>> BEGIN

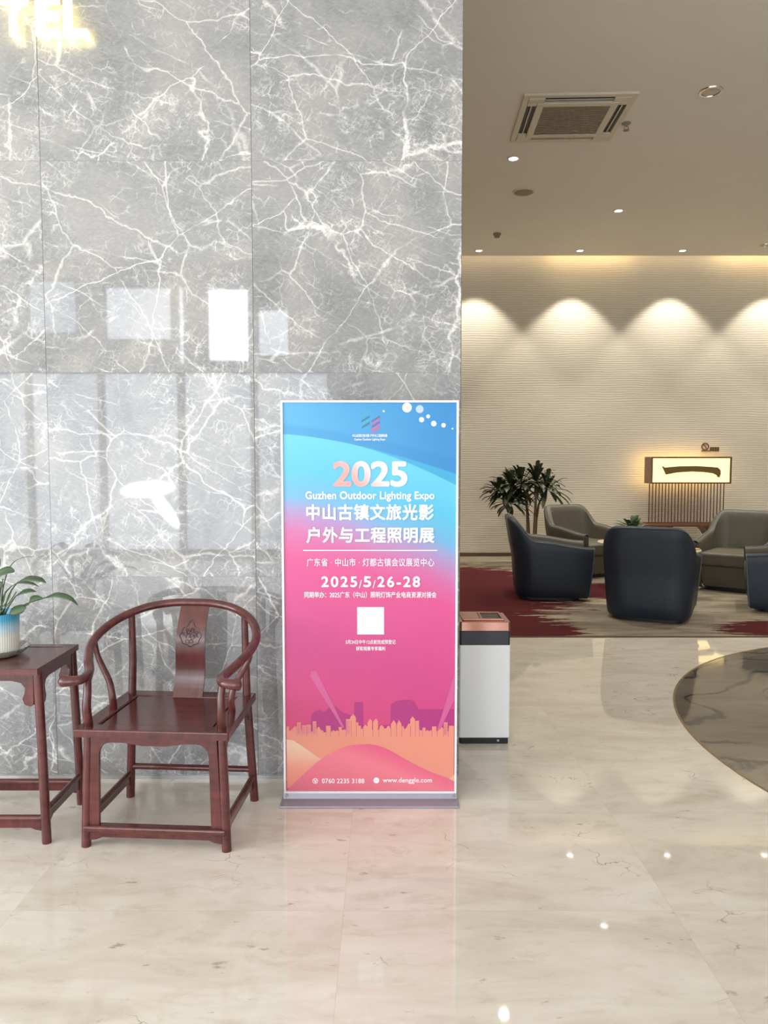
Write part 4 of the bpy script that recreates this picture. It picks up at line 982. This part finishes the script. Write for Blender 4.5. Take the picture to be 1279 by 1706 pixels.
tips = [((-0.08, 0, 0.95), (-0.30, 0.0, 1.10), 44, 0.36), ((0.05, -0.05, 1.05), (0.06, -0.02, 1.18), 44, 0.36), ((0.10, 0.02, 0.85), (0.22, 0.0, 1.08), 32, 0.36), ((-0.10, 0.05, 1.05), (-0.16, 0.0, 1.14), 46, 0.36), ((-0.08, 0, 0.9), (-0.50, -0.02, 1.06), 30, 0.28), ((-0.08, 0, 0.9), (-0.32, -0.06, 0.88), 40, 0.33), ((-0.08, 0, 0.95), (-0.42, 0.06, 0.98), 30, 0.3)]
for base, c, cnt, L0 in tips:
    mb = MB(); c = Vector(c); base = Vector(base)
    mb.tube(spline([base, (base + c) / 2 + Vector((0, 0, 0.02)), c], 8), 0.012, 8)
    for k in range(cnt):
        az = k * 2.399 + rr.uniform(-0.3, 0.3); el = math.radians(rr.uniform(-35, 85)); L = L0 * rr.uniform(0.75, 1.15)
        d = Vector((math.cos(az) * math.cos(el), 0.75 * math.sin(az) * math.cos(el), math.sin(el)))
        dn = Vector((0, 0, -1)); b0 = c + d * 0.02
        p = [b0, b0 + d * L * 0.4 + dn * 0.005, b0 + d * L * 0.75 + dn * L * 0.10, b0 + d * L * 0.98 + dn * L * 0.26]
        blade(mb, spline(p, 8), 0.031, lambda u: max(0.05, 0.28 * (1 - u) + math.sin(PI * min(1, u ** 1.5)) ** 0.8), 0.25, None, 2)
    mb.build('leaf_crown', M['leaf'], dr)

# ------------------------------------------------------------------ console bench and illuminated display stand
BCX, BCY = 4.49, 11.45
cb = thing('console_bench', 'low carved brown wooden console against the ribbed wall', 'console', (BCX, BCY, CZ))
MB().box(-0.66, 0.66, -0.20, 0.20, 0.515, 0.555).build('top', M['bench'], cb, smooth=0, bevel=0.006)
for s in (-1, 1):
    lg = MB().prism([(0.22, 0.515), (0.60, 0.515), (0.56, 0.42), (0.50, 0.34), (0.50, 0.0), (0.36, 0.0), (0.36, 0.34), (0.30, 0.43)], lambda a, b, d, s=s: (s * a, d, b), -0.17, 0.17).build('carved_leg', M['bench'], cb, smooth=0, bevel=0.006)
    mb = MB(); rr = random.Random(5 + s)
    for k in range(14):
        a = rr.uniform(0.30, 0.55); b = rr.uniform(0.40, 0.50); q = rr.uniform(0.008, 0.02)
        mb.tube([(s * (a + q * math.cos(j * 0.7)), -0.172, b + q * math.sin(j * 0.7)) for j in range(8)], 0.004, 6)
    mb.build('carving', make_wood('carving_wood', S(120, 72, 48), S(160, 104, 74), 0.4), lg)
ds = thing('illuminated_display_stand', 'glowing lightbox with a curved bronze silhouette on slender rods', 'display stand', (BCX, BCY, CZ + 0.555))
X0, X1, Z0, Z1 = -0.565, 0.615, 0.590, 0.985
MB().box(X0, X0 + 0.022, -0.15, 0.15, Z0, Z1).build('side_panel', M['bench'], ds, smooth=0)
MB().box(X1 - 0.022, X1, -0.15, 0.15, Z0, Z1).build('side_panel', M['bench'], ds, smooth=0)
mb = MB().box(X0 + 0.022, X1 - 0.022, -0.15, 0.15, Z1 - 0.022, Z1).box(X0 + 0.022, X1 - 0.022, -0.15, 0.15, Z0, Z0 + 0.022); mb.build('frame', M['bench'], ds, smooth=0)
MB().box(X0 + 0.022, X1 - 0.022, -0.128, -0.10, Z0 + 0.022, Z1 - 0.022).build('light_panel', M['lightbox'], ds, smooth=0)
sil = [(350, 312), (375, 325), (500, 315), (640, 313), (760, 320), (820, 325), (842, 345), (846, 375), (835, 405), (820, 400), (813, 386), (780, 372), (700, 362), (600, 358), (480, 365), (385, 382)]
sx_ = lambda a: X0 + (a - 262) / (938 - 262) * (X1 - X0); sz_ = lambda b: Z1 - (b - 240) / (455 - 240) * (Z1 - Z0)
MB().prism([(sx_(a), sz_(b)) for a, b in sil], lambda a, b, d: (a, d, b), -0.162, -0.135).build('silhouette', M['silhouette'], ds, smooth=0, bevel=0.003)
mb = MB().box(-0.30, -0.28, -0.15, -0.13, 0.77, 0.80).box(0.25, 0.27, -0.15, -0.13, 0.77, 0.80); mb.build('standoff', M['frame_dark'], ds, smooth=0)
for k in range(24):
    x = X0 + 0.02 + k * (X1 - X0 - 0.075) / 23; MB().tube([(x, -0.03, 0.012), (x, -0.03, Z0)], 0.0085, 8).build('rod', M['frame_dark'] if False else M['bench'], ds)
MB().box(-0.60, 0.60, -0.10, 0.06, 0.0, 0.014).build('foot_board', M['bench'], ds, smooth=0)
area_l = bpy.data.lights.new('backlight', 'AREA'); area_l.shape = 'RECTANGLE'; area_l.size = 1.16; area_l.size_y = 0.36; area_l.energy = 11.0; area_l.color = (1, 0.80, 0.36)
al = bpy.data.objects.new('backlight', area_l); COL.objects.link(al); al.parent = ds; al.location = ((X0 + X1) / 2, 0.16, (Z0 + Z1) / 2); al.rotation_euler = (-PI / 2 , 0, 0)

ws = thing('wall_sign', 'small brown raised emblem and lettering on the ribbed wall above the lightbox', 'sign', (5.02, 11.872, 1.70))
mb = MB(); mb.tube([(-0.075 + 0.052 * math.cos(2 * PI * k / 24), 0, 0.012 + 0.052 * math.sin(2 * PI * k / 24)) for k in range(25)], 0.009, 8)
mb.tube([(-0.105, 0, 0.04), (-0.075, 0, 0.02), (-0.06, 0, -0.01), (-0.04, 0, -0.03)], 0.008, 8); mb.box(-0.13, 0.0, -0.008, 0.008, -0.062, -0.048)
mb.build('emblem', M['sign_brown'], ws)
mb = MB()
for k in range(4):
    x = 0.0 + k * 0.036
    for q in range(3): mb.box(x, x + 0.028, -0.008, 0.008, -0.058 + q * 0.024, -0.048 + q * 0.024)
    mb.box(x + 0.003, x + 0.010, -0.008, 0.008, -0.06, 0.004); mb.box(x + 0.019, x + 0.026, -0.008, 0.008, -0.06, 0.004)
mb.build('lettering', M['sign_brown'], ws, smooth=0)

>> END

Written task:
Repeat the material above in full and unchanged, minus its images.

Answer to this problem:
Write part 4 of the bpy script that recreates this picture. It picks up at line 982. This part finishes the script. Write for Blender 4.5. Take the picture to be 1279 by 1706 pixels.
tips = [((-0.08, 0, 0.95), (-0.30, 0.0, 1.10), 44, 0.36), ((0.05, -0.05, 1.05), (0.06, -0.02, 1.18), 44, 0.36), ((0.10, 0.02, 0.85), (0.22, 0.0, 1.08), 32, 0.36), ((-0.10, 0.05, 1.05), (-0.16, 0.0, 1.14), 46, 0.36), ((-0.08, 0, 0.9), (-0.50, -0.02, 1.06), 30, 0.28), ((-0.08, 0, 0.9), (-0.32, -0.06, 0.88), 40, 0.33), ((-0.08, 0, 0.95), (-0.42, 0.06, 0.98), 30, 0.3)]
for base, c, cnt, L0 in tips:
    mb = MB(); c = Vector(c); base = Vector(base)
    mb.tube(spline([base, (base + c) / 2 + Vector((0, 0, 0.02)), c], 8), 0.012, 8)
    for k in range(cnt):
        az = k * 2.399 + rr.uniform(-0.3, 0.3); el = math.radians(rr.uniform(-35, 85)); L = L0 * rr.uniform(0.75, 1.15)
        d = Vector((math.cos(az) * math.cos(el), 0.75 * math.sin(az) * math.cos(el), math.sin(el)))
        dn = Vector((0, 0, -1)); b0 = c + d * 0.02
        p = [b0, b0 + d * L * 0.4 + dn * 0.005, b0 + d * L * 0.75 + dn * L * 0.10, b0 + d * L * 0.98 + dn * L * 0.26]
        blade(mb, spline(p, 8), 0.031, lambda u: max(0.05, 0.28 * (1 - u) + math.sin(PI * min(1, u ** 1.5)) ** 0.8), 0.25, None, 2)
    mb.build('leaf_crown', M['leaf'], dr)

# ------------------------------------------------------------------ console bench and illuminated display stand
BCX, BCY = 4.49, 11.45
cb = thing('console_bench', 'low carved brown wooden console against the ribbed wall', 'console', (BCX, BCY, CZ))
MB().box(-0.66, 0.66, -0.20, 0.20, 0.515, 0.555).build('top', M['bench'], cb, smooth=0, bevel=0.006)
for s in (-1, 1):
    lg = MB().prism([(0.22, 0.515), (0.60, 0.515), (0.56, 0.42), (0.50, 0.34), (0.50, 0.0), (0.36, 0.0), (0.36, 0.34), (0.30, 0.43)], lambda a, b, d, s=s: (s * a, d, b), -0.17, 0.17).build('carved_leg', M['bench'], cb, smooth=0, bevel=0.006)
    mb = MB(); rr = random.Random(5 + s)
    for k in range(14):
        a = rr.uniform(0.30, 0.55); b = rr.uniform(0.40, 0.50); q = rr.uniform(0.008, 0.02)
        mb.tube([(s * (a + q * math.cos(j * 0.7)), -0.172, b + q * math.sin(j * 0.7)) for j in range(8)], 0.004, 6)
    mb.build('carving', make_wood('carving_wood', S(120, 72, 48), S(160, 104, 74), 0.4), lg)
ds = thing('illuminated_display_stand', 'glowing lightbox with a curved bronze silhouette on slender rods', 'display stand', (BCX, BCY, CZ + 0.555))
X0, X1, Z0, Z1 = -0.565, 0.615, 0.590, 0.985
MB().box(X0, X0 + 0.022, -0.15, 0.15, Z0, Z1).build('side_panel', M['bench'], ds, smooth=0)
MB().box(X1 - 0.022, X1, -0.15, 0.15, Z0, Z1).build('side_panel', M['bench'], ds, smooth=0)
mb = MB().box(X0 + 0.022, X1 - 0.022, -0.15, 0.15, Z1 - 0.022, Z1).box(X0 + 0.022, X1 - 0.022, -0.15, 0.15, Z0, Z0 + 0.022); mb.build('frame', M['bench'], ds, smooth=0)
MB().box(X0 + 0.022, X1 - 0.022, -0.128, -0.10, Z0 + 0.022, Z1 - 0.022).build('light_panel', M['lightbox'], ds, smooth=0)
sil = [(350, 312), (375, 325), (500, 315), (640, 313), (760, 320), (820, 325), (842, 345), (846, 375), (835, 405), (820, 400), (813, 386), (780, 372), (700, 362), (600, 358), (480, 365), (385, 382)]
sx_ = lambda a: X0 + (a - 262) / (938 - 262) * (X1 - X0); sz_ = lambda b: Z1 - (b - 240) / (455 - 240) * (Z1 - Z0)
MB().prism([(sx_(a), sz_(b)) for a, b in sil], lambda a, b, d: (a, d, b), -0.162, -0.135).build('silhouette', M['silhouette'], ds, smooth=0, bevel=0.003)
mb = MB().box(-0.30, -0.28, -0.15, -0.13, 0.77, 0.80).box(0.25, 0.27, -0.15, -0.13, 0.77, 0.80); mb.build('standoff', M['frame_dark'], ds, smooth=0)
for k in range(24):
    x = X0 + 0.02 + k * (X1 - X0 - 0.075) / 23; MB().tube([(x, -0.03, 0.012), (x, -0.03, Z0)], 0.0085, 8).build('rod', M['frame_dark'] if False else M['bench'], ds)
MB().box(-0.60, 0.60, -0.10, 0.06, 0.0, 0.014).build('foot_board', M['bench'], ds, smooth=0)
area_l = bpy.data.lights.new('backlight', 'AREA'); area_l.shape = 'RECTANGLE'; area_l.size = 1.16; area_l.size_y = 0.36; area_l.energy = 11.0; area_l.color = (1, 0.80, 0.36)
al = bpy.data.objects.new('backlight', area_l); COL.objects.link(al); al.parent = ds; al.location = ((X0 + X1) / 2, 0.16, (Z0 + Z1) / 2); al.rotation_euler = (-PI / 2 , 0, 0)

ws = thing('wall_sign', 'small brown raised emblem and lettering on the ribbed wall above the lightbox', 'sign', (5.02, 11.872, 1.70))
mb = MB(); mb.tube([(-0.075 + 0.052 * math.cos(2 * PI * k / 24), 0, 0.012 + 0.052 * math.sin(2 * PI * k / 24)) for k in range(25)], 0.009, 8)
mb.tube([(-0.105, 0, 0.04), (-0.075, 0, 0.02), (-0.06, 0, -0.01), (-0.04, 0, -0.03)], 0.008, 8); mb.box(-0.13, 0.0, -0.008, 0.008, -0.062, -0.048)
mb.build('emblem', M['sign_brown'], ws)
mb = MB()
for k in range(4):
    x = 0.0 + k * 0.036
    for q in range(3): mb.box(x, x + 0.028, -0.008, 0.008, -0.058 + q * 0.024, -0.048 + q * 0.024)
    mb.box(x + 0.003, x + 0.010, -0.008, 0.008, -0.06, 0.004); mb.box(x + 0.019, x + 0.026, -0.008, 0.008, -0.06, 0.004)
mb.build('lettering', M['sign_brown'], ws, smooth=0)